-- Start Given information --

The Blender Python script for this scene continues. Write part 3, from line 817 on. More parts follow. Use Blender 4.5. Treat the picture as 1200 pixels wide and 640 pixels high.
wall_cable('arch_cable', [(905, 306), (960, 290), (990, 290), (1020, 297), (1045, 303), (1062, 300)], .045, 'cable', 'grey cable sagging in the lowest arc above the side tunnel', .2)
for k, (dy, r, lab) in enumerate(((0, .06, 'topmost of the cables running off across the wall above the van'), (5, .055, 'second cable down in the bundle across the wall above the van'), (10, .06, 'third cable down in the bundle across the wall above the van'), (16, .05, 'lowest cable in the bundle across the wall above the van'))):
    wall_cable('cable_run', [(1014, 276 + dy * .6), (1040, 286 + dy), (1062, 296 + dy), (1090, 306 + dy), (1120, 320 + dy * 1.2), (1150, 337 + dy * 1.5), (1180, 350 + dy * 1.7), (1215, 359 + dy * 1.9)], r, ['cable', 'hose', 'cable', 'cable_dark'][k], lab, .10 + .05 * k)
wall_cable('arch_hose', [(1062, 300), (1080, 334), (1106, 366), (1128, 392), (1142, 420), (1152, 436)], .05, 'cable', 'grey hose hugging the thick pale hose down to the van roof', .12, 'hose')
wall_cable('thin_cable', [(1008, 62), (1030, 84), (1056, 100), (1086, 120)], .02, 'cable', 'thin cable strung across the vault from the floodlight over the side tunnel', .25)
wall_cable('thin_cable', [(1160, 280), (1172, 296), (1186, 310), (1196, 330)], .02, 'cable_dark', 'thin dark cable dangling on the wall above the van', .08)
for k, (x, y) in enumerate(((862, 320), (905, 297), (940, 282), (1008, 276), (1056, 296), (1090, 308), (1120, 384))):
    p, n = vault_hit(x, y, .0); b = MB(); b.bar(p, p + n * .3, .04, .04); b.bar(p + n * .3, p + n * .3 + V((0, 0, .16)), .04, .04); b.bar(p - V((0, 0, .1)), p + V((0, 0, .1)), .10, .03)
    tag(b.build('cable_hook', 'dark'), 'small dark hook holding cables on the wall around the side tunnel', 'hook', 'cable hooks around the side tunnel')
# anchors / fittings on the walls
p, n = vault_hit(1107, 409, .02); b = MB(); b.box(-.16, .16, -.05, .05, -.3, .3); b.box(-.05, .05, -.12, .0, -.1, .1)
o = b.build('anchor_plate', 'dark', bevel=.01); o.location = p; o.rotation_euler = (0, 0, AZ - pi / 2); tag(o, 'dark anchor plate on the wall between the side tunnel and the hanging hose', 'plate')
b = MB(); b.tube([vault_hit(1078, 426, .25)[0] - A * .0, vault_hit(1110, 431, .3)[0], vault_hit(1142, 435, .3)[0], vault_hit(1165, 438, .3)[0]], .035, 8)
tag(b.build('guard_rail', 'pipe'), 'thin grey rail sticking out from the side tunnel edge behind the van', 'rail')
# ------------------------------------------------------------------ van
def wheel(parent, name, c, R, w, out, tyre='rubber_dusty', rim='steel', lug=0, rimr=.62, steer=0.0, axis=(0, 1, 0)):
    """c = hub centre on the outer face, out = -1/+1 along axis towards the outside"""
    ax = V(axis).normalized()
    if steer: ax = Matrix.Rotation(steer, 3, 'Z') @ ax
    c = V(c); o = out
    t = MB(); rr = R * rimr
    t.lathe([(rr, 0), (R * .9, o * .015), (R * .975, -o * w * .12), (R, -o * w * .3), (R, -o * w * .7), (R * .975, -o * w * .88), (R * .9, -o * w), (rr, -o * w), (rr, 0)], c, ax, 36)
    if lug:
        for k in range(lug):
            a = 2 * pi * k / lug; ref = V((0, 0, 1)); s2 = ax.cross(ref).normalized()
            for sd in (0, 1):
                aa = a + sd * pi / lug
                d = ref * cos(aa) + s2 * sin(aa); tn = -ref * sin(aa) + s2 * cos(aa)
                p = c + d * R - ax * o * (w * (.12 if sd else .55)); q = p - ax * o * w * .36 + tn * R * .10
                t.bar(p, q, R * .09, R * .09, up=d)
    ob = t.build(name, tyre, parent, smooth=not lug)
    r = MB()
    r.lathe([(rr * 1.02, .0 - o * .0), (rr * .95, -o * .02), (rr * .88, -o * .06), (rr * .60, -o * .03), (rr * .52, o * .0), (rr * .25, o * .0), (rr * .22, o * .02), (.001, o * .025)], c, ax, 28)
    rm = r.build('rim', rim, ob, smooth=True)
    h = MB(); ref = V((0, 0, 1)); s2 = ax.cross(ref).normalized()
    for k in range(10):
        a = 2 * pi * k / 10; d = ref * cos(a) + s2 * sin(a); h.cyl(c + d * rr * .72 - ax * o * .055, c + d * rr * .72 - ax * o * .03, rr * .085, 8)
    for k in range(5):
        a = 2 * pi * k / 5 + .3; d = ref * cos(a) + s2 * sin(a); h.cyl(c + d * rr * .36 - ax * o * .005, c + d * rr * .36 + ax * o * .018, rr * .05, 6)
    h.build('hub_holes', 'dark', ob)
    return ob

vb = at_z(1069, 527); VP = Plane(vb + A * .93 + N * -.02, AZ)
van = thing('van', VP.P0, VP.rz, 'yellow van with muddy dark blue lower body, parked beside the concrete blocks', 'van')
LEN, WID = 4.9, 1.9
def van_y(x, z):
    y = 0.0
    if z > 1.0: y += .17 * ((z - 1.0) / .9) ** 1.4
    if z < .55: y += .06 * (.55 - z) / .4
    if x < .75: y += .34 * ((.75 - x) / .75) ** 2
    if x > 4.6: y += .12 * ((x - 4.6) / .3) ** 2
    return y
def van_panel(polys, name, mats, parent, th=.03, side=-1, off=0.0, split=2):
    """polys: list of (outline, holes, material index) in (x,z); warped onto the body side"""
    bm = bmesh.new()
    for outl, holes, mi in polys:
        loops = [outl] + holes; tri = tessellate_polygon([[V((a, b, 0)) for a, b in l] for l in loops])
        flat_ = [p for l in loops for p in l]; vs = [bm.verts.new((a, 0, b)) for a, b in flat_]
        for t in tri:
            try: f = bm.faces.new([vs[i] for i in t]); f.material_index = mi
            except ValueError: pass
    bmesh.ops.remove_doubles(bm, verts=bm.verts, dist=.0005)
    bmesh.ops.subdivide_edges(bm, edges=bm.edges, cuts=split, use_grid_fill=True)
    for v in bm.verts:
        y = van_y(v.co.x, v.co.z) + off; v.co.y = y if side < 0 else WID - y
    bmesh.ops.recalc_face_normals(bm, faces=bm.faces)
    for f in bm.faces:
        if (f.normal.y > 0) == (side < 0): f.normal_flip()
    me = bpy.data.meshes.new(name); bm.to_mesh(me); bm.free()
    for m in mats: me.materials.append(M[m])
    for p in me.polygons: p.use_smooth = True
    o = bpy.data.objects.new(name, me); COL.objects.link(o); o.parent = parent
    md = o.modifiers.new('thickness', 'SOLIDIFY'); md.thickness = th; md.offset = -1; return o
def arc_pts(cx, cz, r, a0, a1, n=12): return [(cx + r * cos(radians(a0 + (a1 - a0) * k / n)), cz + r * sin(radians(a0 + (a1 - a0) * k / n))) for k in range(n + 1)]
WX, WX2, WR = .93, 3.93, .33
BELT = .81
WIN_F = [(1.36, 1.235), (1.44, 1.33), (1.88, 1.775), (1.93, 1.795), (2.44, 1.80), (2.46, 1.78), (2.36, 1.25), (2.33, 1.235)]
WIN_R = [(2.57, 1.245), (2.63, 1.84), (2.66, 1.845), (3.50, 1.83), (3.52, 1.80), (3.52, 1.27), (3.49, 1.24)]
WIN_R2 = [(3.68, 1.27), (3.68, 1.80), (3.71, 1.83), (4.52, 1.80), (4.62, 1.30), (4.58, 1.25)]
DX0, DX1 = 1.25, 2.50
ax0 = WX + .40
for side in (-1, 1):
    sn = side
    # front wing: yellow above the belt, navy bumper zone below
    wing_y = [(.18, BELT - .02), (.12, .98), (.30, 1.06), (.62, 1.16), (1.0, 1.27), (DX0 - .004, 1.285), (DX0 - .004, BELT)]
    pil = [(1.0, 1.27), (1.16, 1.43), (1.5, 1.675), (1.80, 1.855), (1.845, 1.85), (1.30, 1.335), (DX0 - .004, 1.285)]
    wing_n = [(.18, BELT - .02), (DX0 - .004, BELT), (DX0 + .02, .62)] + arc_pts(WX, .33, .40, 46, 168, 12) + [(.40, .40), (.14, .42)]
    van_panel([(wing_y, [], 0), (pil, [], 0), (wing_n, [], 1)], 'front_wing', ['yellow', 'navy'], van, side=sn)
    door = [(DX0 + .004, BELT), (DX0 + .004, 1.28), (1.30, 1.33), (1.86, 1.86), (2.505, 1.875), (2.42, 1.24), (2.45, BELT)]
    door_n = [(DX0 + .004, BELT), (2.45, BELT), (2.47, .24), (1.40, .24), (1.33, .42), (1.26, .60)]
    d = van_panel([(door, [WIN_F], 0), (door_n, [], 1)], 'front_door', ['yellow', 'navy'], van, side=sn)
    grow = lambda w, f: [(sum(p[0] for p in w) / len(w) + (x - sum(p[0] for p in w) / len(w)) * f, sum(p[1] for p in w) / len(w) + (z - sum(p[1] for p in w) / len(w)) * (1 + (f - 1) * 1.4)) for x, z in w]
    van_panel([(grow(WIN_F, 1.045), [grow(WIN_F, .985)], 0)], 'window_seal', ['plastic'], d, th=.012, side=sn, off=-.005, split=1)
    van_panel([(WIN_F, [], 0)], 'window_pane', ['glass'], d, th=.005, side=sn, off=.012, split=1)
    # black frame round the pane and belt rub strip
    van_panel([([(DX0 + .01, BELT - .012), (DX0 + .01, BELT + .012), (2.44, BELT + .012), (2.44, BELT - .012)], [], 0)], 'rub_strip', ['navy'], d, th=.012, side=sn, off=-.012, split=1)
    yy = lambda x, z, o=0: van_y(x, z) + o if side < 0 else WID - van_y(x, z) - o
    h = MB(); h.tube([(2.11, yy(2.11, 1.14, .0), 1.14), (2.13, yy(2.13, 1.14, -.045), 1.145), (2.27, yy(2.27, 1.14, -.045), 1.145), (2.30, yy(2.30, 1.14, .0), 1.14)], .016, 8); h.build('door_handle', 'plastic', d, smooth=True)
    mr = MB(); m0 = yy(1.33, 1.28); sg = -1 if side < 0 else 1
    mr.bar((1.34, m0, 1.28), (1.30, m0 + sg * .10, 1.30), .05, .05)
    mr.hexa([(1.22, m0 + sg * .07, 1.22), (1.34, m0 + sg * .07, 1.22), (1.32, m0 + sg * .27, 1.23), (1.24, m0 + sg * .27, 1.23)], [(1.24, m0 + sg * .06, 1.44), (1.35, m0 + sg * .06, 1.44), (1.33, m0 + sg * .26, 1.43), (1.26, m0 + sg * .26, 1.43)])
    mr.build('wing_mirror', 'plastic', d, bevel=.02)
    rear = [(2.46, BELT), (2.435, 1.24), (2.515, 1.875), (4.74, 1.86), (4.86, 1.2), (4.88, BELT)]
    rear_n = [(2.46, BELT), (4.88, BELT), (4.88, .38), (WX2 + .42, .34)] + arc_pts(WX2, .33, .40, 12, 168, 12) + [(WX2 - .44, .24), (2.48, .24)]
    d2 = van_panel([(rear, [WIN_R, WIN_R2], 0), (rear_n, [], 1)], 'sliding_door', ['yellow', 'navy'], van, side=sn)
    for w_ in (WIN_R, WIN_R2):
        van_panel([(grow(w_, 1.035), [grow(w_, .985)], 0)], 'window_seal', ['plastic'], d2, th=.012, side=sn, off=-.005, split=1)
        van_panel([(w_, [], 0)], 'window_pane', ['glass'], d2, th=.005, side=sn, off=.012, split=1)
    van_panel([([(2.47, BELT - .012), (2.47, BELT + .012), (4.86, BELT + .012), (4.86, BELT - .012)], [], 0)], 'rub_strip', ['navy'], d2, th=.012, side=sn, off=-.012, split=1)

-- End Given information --

Locate all lines in the listing above with the word "from". Copy them.

The Blender Python script for this scene continues. Write part 3, from line 817 on. More parts follow. Use Blender 4.5. Treat the picture as 1200 pixels wide and 640 pixels high.
wall_cable('thin_cable', [(1008, 62), (1030, 84), (1056, 100), (1086, 120)], .02, 'cable', 'thin cable strung across the vault from the floodlight over the side tunnel', .25)
tag(b.build('guard_rail', 'pipe'), 'thin grey rail sticking out from the side tunnel edge behind the van', 'rail')